WHAT IS BEING ASKED → Repeat the material below word for word and leave out all pictures.

SOURCE EXCERPT →
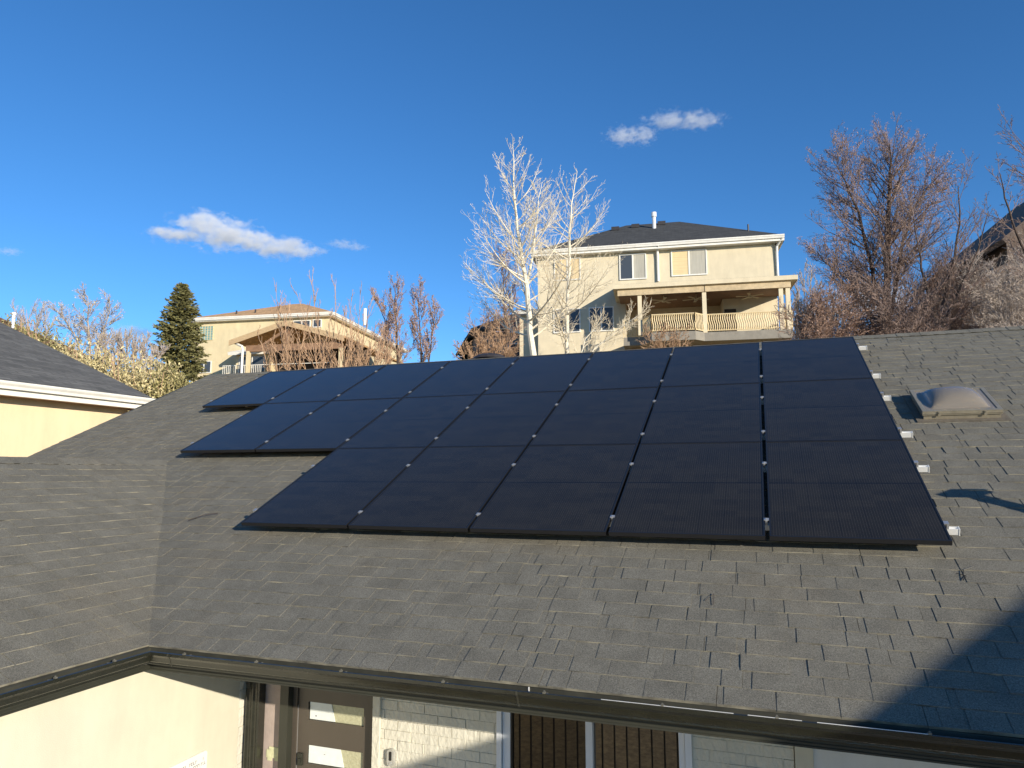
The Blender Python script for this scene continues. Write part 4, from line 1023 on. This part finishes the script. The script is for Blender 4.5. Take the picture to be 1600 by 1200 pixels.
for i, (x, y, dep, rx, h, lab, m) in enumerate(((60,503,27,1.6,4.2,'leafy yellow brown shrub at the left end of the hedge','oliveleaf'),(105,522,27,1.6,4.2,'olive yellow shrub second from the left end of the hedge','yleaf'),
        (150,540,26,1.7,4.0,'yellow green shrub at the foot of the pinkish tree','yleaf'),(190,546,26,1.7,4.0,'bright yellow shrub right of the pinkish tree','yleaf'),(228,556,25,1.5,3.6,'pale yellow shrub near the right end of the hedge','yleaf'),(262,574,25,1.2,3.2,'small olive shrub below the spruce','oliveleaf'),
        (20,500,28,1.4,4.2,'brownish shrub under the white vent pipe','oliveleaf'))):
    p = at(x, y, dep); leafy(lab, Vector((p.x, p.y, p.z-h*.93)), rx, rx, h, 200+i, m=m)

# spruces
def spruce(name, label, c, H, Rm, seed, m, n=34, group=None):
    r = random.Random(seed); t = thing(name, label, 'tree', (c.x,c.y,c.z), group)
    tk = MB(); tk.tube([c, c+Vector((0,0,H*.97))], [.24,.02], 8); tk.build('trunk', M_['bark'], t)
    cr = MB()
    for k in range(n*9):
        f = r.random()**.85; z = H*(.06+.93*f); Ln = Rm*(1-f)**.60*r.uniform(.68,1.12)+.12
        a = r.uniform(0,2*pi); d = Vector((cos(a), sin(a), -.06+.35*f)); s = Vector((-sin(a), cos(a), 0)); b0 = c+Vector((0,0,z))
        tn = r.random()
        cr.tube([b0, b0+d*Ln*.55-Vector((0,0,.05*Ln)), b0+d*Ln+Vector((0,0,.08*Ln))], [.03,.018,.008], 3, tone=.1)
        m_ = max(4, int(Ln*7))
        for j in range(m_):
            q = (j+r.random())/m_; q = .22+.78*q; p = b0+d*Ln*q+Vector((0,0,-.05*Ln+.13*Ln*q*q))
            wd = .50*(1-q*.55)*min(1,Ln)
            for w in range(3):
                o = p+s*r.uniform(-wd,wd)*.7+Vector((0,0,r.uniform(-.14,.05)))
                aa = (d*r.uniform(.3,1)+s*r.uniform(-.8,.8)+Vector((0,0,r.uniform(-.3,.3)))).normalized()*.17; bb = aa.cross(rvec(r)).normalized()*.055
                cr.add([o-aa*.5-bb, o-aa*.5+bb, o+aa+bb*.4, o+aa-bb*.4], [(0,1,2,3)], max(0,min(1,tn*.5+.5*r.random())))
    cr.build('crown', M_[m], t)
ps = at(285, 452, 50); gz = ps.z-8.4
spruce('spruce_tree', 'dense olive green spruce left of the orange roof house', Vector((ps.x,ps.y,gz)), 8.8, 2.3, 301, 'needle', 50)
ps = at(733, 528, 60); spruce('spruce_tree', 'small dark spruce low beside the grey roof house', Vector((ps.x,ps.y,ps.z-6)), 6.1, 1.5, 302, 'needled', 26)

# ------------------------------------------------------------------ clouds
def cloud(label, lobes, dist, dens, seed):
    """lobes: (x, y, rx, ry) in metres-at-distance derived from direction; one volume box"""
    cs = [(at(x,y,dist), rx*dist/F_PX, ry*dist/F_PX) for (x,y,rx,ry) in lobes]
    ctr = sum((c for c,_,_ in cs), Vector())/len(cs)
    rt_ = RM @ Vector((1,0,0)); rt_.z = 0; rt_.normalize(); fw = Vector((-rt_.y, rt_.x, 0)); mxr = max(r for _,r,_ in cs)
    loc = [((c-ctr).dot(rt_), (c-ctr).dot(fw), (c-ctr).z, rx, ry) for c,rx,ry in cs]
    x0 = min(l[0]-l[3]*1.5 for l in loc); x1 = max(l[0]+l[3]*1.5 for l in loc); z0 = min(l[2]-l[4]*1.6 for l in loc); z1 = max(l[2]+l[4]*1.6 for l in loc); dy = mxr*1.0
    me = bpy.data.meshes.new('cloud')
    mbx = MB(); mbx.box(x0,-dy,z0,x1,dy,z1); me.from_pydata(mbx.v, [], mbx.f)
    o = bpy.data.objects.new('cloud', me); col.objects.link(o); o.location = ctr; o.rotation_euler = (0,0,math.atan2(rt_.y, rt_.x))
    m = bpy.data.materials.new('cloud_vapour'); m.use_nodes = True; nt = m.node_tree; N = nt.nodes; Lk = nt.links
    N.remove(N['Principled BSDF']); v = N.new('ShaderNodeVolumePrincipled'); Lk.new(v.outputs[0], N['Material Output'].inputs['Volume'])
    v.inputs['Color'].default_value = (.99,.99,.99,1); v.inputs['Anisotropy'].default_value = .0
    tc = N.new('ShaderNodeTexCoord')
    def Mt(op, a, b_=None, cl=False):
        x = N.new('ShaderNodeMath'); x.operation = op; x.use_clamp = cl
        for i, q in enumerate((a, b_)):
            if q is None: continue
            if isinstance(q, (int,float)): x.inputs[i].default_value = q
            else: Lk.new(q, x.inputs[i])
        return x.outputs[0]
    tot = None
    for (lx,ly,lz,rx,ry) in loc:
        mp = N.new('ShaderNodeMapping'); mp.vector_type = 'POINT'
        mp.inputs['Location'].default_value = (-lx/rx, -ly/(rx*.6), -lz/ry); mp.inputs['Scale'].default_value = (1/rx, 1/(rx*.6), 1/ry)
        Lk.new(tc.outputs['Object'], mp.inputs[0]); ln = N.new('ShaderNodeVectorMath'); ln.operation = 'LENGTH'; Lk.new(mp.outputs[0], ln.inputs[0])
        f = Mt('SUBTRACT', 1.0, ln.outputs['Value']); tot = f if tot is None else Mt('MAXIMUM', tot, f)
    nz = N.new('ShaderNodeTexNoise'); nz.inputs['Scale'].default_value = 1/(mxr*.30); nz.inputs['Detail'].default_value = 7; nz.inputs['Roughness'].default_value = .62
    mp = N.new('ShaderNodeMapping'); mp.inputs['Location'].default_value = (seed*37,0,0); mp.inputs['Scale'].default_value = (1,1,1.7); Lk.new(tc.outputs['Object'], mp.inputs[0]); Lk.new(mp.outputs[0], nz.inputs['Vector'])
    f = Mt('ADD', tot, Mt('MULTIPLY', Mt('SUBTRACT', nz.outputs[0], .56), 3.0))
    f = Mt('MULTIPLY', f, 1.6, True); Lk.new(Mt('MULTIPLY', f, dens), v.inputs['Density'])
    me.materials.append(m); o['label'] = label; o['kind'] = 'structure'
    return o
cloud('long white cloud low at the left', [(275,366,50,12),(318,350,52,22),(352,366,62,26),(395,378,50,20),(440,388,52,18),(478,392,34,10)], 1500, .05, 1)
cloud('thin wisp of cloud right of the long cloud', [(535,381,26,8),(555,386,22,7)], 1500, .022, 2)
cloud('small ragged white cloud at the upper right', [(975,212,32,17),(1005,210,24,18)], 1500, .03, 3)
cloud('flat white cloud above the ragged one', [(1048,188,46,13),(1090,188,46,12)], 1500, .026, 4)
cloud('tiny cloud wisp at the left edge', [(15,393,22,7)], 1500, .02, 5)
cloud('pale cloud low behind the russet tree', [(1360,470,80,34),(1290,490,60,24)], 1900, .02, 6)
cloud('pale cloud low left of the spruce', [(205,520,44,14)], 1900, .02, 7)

WRITTEN SOLUTION →
The Blender Python script for this scene continues. Write part 4, from line 1023 on. This part finishes the script. The script is for Blender 4.5. Take the picture to be 1600 by 1200 pixels.
for i, (x, y, dep, rx, h, lab, m) in enumerate(((60,503,27,1.6,4.2,'leafy yellow brown shrub at the left end of the hedge','oliveleaf'),(105,522,27,1.6,4.2,'olive yellow shrub second from the left end of the hedge','yleaf'),
        (150,540,26,1.7,4.0,'yellow green shrub at the foot of the pinkish tree','yleaf'),(190,546,26,1.7,4.0,'bright yellow shrub right of the pinkish tree','yleaf'),(228,556,25,1.5,3.6,'pale yellow shrub near the right end of the hedge','yleaf'),(262,574,25,1.2,3.2,'small olive shrub below the spruce','oliveleaf'),
        (20,500,28,1.4,4.2,'brownish shrub under the white vent pipe','oliveleaf'))):
    p = at(x, y, dep); leafy(lab, Vector((p.x, p.y, p.z-h*.93)), rx, rx, h, 200+i, m=m)

# spruces
def spruce(name, label, c, H, Rm, seed, m, n=34, group=None):
    r = random.Random(seed); t = thing(name, label, 'tree', (c.x,c.y,c.z), group)
    tk = MB(); tk.tube([c, c+Vector((0,0,H*.97))], [.24,.02], 8); tk.build('trunk', M_['bark'], t)
    cr = MB()
    for k in range(n*9):
        f = r.random()**.85; z = H*(.06+.93*f); Ln = Rm*(1-f)**.60*r.uniform(.68,1.12)+.12
        a = r.uniform(0,2*pi); d = Vector((cos(a), sin(a), -.06+.35*f)); s = Vector((-sin(a), cos(a), 0)); b0 = c+Vector((0,0,z))
        tn = r.random()
        cr.tube([b0, b0+d*Ln*.55-Vector((0,0,.05*Ln)), b0+d*Ln+Vector((0,0,.08*Ln))], [.03,.018,.008], 3, tone=.1)
        m_ = max(4, int(Ln*7))
        for j in range(m_):
            q = (j+r.random())/m_; q = .22+.78*q; p = b0+d*Ln*q+Vector((0,0,-.05*Ln+.13*Ln*q*q))
            wd = .50*(1-q*.55)*min(1,Ln)
            for w in range(3):
                o = p+s*r.uniform(-wd,wd)*.7+Vector((0,0,r.uniform(-.14,.05)))
                aa = (d*r.uniform(.3,1)+s*r.uniform(-.8,.8)+Vector((0,0,r.uniform(-.3,.3)))).normalized()*.17; bb = aa.cross(rvec(r)).normalized()*.055
                cr.add([o-aa*.5-bb, o-aa*.5+bb, o+aa+bb*.4, o+aa-bb*.4], [(0,1,2,3)], max(0,min(1,tn*.5+.5*r.random())))
    cr.build('crown', M_[m], t)
ps = at(285, 452, 50); gz = ps.z-8.4
spruce('spruce_tree', 'dense olive green spruce left of the orange roof house', Vector((ps.x,ps.y,gz)), 8.8, 2.3, 301, 'needle', 50)
ps = at(733, 528, 60); spruce('spruce_tree', 'small dark spruce low beside the grey roof house', Vector((ps.x,ps.y,ps.z-6)), 6.1, 1.5, 302, 'needled', 26)

# ------------------------------------------------------------------ clouds
def cloud(label, lobes, dist, dens, seed):
    """lobes: (x, y, rx, ry) in metres-at-distance derived from direction; one volume box"""
    cs = [(at(x,y,dist), rx*dist/F_PX, ry*dist/F_PX) for (x,y,rx,ry) in lobes]
    ctr = sum((c for c,_,_ in cs), Vector())/len(cs)
    rt_ = RM @ Vector((1,0,0)); rt_.z = 0; rt_.normalize(); fw = Vector((-rt_.y, rt_.x, 0)); mxr = max(r for _,r,_ in cs)
    loc = [((c-ctr).dot(rt_), (c-ctr).dot(fw), (c-ctr).z, rx, ry) for c,rx,ry in cs]
    x0 = min(l[0]-l[3]*1.5 for l in loc); x1 = max(l[0]+l[3]*1.5 for l in loc); z0 = min(l[2]-l[4]*1.6 for l in loc); z1 = max(l[2]+l[4]*1.6 for l in loc); dy = mxr*1.0
    me = bpy.data.meshes.new('cloud')
    mbx = MB(); mbx.box(x0,-dy,z0,x1,dy,z1); me.from_pydata(mbx.v, [], mbx.f)
    o = bpy.data.objects.new('cloud', me); col.objects.link(o); o.location = ctr; o.rotation_euler = (0,0,math.atan2(rt_.y, rt_.x))
    m = bpy.data.materials.new('cloud_vapour'); m.use_nodes = True; nt = m.node_tree; N = nt.nodes; Lk = nt.links
    N.remove(N['Principled BSDF']); v = N.new('ShaderNodeVolumePrincipled'); Lk.new(v.outputs[0], N['Material Output'].inputs['Volume'])
    v.inputs['Color'].default_value = (.99,.99,.99,1); v.inputs['Anisotropy'].default_value = .0
    tc = N.new('ShaderNodeTexCoord')
    def Mt(op, a, b_=None, cl=False):
        x = N.new('ShaderNodeMath'); x.operation = op; x.use_clamp = cl
        for i, q in enumerate((a, b_)):
            if q is None: continue
            if isinstance(q, (int,float)): x.inputs[i].default_value = q
            else: Lk.new(q, x.inputs[i])
        return x.outputs[0]
    tot = None
    for (lx,ly,lz,rx,ry) in loc:
        mp = N.new('ShaderNodeMapping'); mp.vector_type = 'POINT'
        mp.inputs['Location'].default_value = (-lx/rx, -ly/(rx*.6), -lz/ry); mp.inputs['Scale'].default_value = (1/rx, 1/(rx*.6), 1/ry)
        Lk.new(tc.outputs['Object'], mp.inputs[0]); ln = N.new('ShaderNodeVectorMath'); ln.operation = 'LENGTH'; Lk.new(mp.outputs[0], ln.inputs[0])
        f = Mt('SUBTRACT', 1.0, ln.outputs['Value']); tot = f if tot is None else Mt('MAXIMUM', tot, f)
    nz = N.new('ShaderNodeTexNoise'); nz.inputs['Scale'].default_value = 1/(mxr*.30); nz.inputs['Detail'].default_value = 7; nz.inputs['Roughness'].default_value = .62
    mp = N.new('ShaderNodeMapping'); mp.inputs['Location'].default_value = (seed*37,0,0); mp.inputs['Scale'].default_value = (1,1,1.7); Lk.new(tc.outputs['Object'], mp.inputs[0]); Lk.new(mp.outputs[0], nz.inputs['Vector'])
    f = Mt('ADD', tot, Mt('MULTIPLY', Mt('SUBTRACT', nz.outputs[0], .56), 3.0))
    f = Mt('MULTIPLY', f, 1.6, True); Lk.new(Mt('MULTIPLY', f, dens), v.inputs['Density'])
    me.materials.append(m); o['label'] = label; o['kind'] = 'structure'
    return o
cloud('long white cloud low at the left', [(275,366,50,12),(318,350,52,22),(352,366,62,26),(395,378,50,20),(440,388,52,18),(478,392,34,10)], 1500, .05, 1)
cloud('thin wisp of cloud right of the long cloud', [(535,381,26,8),(555,386,22,7)], 1500, .022, 2)
cloud('small ragged white cloud at the upper right', [(975,212,32,17),(1005,210,24,18)], 1500, .03, 3)
cloud('flat white cloud above the ragged one', [(1048,188,46,13),(1090,188,46,12)], 1500, .026, 4)
cloud('tiny cloud wisp at the left edge', [(15,393,22,7)], 1500, .02, 5)
cloud('pale cloud low behind the russet tree', [(1360,470,80,34),(1290,490,60,24)], 1900, .02, 6)
cloud('pale cloud low left of the spruce', [(205,520,44,14)], 1900, .02, 7)